A Secure Frontier

7 June 2002
campaign rhetoric… I exhort the crowd.

Responsible people will prepare themselves for dangers and accidents. Some carry guns, others study jiu jitsu, many pack first aid kits and jugs of water in their cars. Communities organize locally to protect themselves from predators and rough weather — murderers, rapists, blizzards, and floods. Likewise, on a Federal level, we establish a standing military to protect America from Nazis, Imperialists, and other aggressors. The world is ever perilous, and we must never neglect the unknown. Too many of the dangers we have faced as a nation have come upon us by surprise — whether the malign efforts of villains, or indifferent acts of nature. Though we can’t know for certain where they will next appear, whether from a Peoples’ Republic of Atlantis, or a rogue asteroid on a collision course with the Earth, we must prepare for all possible threats.

The Libertarian foreign policy is simplicity itself: “Do what you will with your own and be at peace with the United States. Trifle with us at your peril.” This is a policy of strict self-defense and non-interference. It is not isolationism, and it does not mean that we individual American citizens may not express our moral outrage at the atrocities committed by religious, racist, and misogynist zealots worldwide. It does not mean that individual Americans would be barred from supporting the partisans of their choosing, or even taking up arms on their behalf. It means that the American Government will spend American Dollars and spill American Blood only when it is our vital national interest. Otherwise, we should pursue a policy of peaceful trade with all nations, entangling alliances with none.

The North Atlantic Treaty Organization, for example, may well have served a legitimate purpose in containing the very real threat of Soviet hegemony, but in 1990, when the constituent republics of the former USSR renounced its aims of global consolidation and dissolved the beast, NATO lost all reason for being. However, like all government bureaucracies, it took on a life of its own and commenced seeking new missions. The NATO sponsored and United Nations endorsed assault on Serbia may very well portend a new internationalist order of conquest and domination to dwarf the aims of the Soviet Union. A free people and a peaceful republic have no place in nor any use for any such interventionist order.

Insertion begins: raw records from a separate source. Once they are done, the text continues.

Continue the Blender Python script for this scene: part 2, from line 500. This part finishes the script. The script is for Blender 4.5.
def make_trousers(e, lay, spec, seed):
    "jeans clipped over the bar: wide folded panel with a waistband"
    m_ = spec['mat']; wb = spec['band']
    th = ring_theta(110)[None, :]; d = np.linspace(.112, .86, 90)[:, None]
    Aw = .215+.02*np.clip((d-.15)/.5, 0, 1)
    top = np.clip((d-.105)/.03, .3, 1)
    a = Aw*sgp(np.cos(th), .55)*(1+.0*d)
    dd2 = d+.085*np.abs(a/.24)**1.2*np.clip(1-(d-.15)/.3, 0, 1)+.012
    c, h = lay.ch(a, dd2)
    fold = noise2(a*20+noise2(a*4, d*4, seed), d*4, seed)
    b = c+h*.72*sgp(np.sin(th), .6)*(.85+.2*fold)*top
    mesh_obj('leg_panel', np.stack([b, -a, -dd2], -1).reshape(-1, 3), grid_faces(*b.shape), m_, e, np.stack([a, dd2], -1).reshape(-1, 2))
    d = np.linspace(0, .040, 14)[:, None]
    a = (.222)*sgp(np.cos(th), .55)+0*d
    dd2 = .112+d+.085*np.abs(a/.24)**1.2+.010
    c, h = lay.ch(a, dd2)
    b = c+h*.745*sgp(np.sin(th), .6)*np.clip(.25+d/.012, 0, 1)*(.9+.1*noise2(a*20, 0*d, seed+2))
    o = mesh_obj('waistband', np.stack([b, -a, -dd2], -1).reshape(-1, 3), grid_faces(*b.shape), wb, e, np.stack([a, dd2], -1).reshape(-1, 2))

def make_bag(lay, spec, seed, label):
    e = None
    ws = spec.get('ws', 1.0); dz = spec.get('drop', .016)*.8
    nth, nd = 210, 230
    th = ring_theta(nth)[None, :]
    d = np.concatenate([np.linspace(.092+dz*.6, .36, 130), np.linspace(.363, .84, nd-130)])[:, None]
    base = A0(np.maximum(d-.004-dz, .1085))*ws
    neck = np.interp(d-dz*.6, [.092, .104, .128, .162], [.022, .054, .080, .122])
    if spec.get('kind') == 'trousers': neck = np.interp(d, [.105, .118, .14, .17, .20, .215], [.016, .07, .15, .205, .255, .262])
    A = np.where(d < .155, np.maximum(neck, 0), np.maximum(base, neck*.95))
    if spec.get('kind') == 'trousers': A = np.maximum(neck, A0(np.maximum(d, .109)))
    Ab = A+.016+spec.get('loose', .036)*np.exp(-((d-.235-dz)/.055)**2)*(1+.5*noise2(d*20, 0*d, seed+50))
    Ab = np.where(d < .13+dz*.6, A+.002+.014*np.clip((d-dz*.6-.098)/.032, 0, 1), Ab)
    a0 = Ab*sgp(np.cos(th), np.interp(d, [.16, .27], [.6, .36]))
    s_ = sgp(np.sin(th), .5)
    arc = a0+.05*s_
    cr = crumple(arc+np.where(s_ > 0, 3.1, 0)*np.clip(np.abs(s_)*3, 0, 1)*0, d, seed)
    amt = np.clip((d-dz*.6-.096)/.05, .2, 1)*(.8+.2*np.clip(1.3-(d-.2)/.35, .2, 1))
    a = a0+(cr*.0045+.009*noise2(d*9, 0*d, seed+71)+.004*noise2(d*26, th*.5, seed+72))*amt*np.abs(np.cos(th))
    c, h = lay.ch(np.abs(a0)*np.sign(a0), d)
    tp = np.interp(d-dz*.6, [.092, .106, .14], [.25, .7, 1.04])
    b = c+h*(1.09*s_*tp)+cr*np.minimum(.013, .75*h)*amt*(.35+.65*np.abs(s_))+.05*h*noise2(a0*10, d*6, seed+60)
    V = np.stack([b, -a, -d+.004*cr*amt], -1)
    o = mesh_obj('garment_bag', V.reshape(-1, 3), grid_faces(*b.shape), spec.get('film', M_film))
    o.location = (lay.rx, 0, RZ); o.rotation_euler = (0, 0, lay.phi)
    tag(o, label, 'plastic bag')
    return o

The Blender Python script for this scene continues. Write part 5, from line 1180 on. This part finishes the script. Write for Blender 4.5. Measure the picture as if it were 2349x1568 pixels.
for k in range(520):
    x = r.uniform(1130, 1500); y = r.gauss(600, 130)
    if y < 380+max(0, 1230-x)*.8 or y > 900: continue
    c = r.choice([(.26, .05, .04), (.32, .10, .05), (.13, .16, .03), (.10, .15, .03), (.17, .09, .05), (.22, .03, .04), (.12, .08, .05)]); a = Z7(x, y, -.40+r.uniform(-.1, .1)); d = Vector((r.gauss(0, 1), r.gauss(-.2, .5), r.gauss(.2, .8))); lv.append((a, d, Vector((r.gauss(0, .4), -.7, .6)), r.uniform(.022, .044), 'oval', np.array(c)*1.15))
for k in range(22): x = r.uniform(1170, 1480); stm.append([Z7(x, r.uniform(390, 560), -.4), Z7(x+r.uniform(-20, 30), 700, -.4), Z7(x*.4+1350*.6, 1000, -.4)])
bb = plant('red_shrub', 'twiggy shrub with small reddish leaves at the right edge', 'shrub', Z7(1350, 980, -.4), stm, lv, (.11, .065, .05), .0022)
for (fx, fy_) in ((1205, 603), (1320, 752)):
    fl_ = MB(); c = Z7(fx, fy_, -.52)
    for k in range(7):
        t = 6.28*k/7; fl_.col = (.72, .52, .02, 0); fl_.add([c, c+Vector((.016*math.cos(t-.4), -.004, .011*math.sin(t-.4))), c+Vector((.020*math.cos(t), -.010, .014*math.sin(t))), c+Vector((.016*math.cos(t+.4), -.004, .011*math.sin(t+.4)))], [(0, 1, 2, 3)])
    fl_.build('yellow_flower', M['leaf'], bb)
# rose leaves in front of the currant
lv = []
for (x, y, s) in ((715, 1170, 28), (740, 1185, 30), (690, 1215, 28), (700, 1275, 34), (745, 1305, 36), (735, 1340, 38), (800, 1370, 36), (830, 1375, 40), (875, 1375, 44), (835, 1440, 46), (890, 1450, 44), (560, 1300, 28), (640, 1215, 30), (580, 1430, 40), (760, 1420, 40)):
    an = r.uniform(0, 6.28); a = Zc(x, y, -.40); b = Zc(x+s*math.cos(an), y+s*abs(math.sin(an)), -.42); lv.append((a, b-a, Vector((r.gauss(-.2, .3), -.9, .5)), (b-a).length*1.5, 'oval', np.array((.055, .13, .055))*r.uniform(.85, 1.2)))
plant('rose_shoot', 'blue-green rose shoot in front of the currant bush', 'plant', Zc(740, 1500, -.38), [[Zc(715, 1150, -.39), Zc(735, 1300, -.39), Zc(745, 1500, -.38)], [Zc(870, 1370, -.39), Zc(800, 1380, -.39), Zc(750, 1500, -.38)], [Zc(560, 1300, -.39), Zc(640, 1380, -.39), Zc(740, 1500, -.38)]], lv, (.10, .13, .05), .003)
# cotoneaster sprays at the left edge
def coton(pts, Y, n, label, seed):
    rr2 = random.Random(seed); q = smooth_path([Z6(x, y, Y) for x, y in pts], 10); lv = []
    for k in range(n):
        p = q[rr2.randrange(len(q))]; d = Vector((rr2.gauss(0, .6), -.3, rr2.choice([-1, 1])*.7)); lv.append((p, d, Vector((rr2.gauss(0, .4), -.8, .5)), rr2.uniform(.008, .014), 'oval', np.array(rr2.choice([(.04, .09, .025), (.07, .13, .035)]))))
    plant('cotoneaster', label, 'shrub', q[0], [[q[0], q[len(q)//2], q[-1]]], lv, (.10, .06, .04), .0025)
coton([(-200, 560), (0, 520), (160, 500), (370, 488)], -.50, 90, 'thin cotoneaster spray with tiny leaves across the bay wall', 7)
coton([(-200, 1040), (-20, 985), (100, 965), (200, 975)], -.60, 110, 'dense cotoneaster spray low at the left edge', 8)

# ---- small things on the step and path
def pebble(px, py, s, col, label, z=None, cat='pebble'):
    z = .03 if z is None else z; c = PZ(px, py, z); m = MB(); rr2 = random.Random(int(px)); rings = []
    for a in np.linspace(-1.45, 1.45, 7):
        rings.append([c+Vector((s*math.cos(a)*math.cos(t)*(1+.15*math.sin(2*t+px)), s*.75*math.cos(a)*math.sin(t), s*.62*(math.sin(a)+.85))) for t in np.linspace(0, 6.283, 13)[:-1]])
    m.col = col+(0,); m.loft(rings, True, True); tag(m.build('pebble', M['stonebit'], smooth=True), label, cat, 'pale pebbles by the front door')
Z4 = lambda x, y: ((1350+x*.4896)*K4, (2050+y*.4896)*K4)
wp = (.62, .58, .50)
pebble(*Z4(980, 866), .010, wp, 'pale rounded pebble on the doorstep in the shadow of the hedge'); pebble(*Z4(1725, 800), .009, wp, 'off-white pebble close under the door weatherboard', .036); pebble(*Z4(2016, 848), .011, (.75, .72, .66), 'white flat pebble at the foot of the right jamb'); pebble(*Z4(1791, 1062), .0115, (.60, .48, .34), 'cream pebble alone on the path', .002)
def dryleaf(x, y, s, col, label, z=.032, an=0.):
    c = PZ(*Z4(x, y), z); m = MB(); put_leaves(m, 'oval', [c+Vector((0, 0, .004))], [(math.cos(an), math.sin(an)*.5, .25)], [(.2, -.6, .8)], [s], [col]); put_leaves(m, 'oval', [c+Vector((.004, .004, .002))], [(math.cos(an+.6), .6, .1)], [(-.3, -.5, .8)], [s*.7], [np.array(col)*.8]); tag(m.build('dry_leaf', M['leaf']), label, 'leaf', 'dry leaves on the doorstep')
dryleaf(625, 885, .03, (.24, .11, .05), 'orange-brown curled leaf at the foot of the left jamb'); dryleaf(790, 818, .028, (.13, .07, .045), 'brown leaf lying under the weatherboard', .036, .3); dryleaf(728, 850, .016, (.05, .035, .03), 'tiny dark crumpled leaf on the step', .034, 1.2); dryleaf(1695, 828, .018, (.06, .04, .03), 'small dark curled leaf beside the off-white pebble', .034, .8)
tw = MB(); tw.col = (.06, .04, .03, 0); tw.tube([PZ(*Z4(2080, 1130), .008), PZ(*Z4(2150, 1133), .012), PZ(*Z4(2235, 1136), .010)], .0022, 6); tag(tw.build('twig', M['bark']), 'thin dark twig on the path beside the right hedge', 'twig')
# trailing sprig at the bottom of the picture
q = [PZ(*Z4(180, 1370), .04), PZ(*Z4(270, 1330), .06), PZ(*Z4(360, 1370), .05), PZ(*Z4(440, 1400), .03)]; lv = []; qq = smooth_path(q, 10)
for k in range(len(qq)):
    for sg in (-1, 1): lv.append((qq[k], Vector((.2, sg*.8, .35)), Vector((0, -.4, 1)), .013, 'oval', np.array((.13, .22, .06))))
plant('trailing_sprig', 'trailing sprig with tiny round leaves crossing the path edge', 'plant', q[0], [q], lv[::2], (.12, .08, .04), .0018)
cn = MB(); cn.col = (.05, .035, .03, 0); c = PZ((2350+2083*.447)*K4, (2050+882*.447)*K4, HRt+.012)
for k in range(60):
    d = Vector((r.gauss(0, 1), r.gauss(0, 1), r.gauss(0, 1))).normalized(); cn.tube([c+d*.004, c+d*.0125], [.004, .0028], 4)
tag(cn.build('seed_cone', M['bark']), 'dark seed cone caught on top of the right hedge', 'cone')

Consistent with national defense, the Federal Government has a responsibility to explore and to secure the frontier. President Jefferson did right by sending Lewis and Clark to Oregon, and President Kennedy did right by sending Apollo to the Moon. We don’t know what dangers lurk in the heavens — solar storms to disrupt our weather, stray comets to vaporize our oceans, or massive meteor strikes to rain ruin onto our cities. We can’t know if we don’t look, and to dismiss the possibility and refuse to prepare for danger is suicidal recklessness. Wishes won’t make us safe, and hope is no refuge from the storm.

Human intelligence and our sense of wonder are gifts too rare and magnificent for us to follow the dinosaurs into oblivion.

But of course, the frontier isn’t all danger — neither Oregon nor Hawaii have ever threatened America, but both have enriched the Union. Likewise, there is enormous wealth in the New Frontier. The New Millennium Dawns with the promise of Life, Liberty, Prosperity, and Peace. A full belly for every hungry child. A good job for every able body. An ennobling challenge for every nimble mind. The Earth can be more fruitful, the seas richer, the air cleaner and sweeter. The future of industry is in the sky, where limitless energy awaits in the form of unfiltered sunshine, and limitless resources revolve serenely around the Sun in wide elliptical orbits between Jupiter and Mars. Let the Earth bloom as a garden, as a park, as a pasture, and as our own inviting back yard. There are fabulous riches and adventures in the outer realm, and they wait there for the people with the courage and the vision to reach out and seize them.

Toward that end, I propose that America re-establish a permanent orbital presence — a presence unstained by internationalist sentiments, unrestricted by internationalist intervention, and unimpeded by internationalist involvement.

Furthermore, I propose the establishment of a permanent settlement on the Moon, a manned mission to Mars, and that we send unmanned vessels to begin investigating the Asteroids. Do I overreach? Perhaps, but I believe that a vigorous society must overreach. To do less is to betray our posterity, and to condemn our heirs to lives of tyranny and poverty.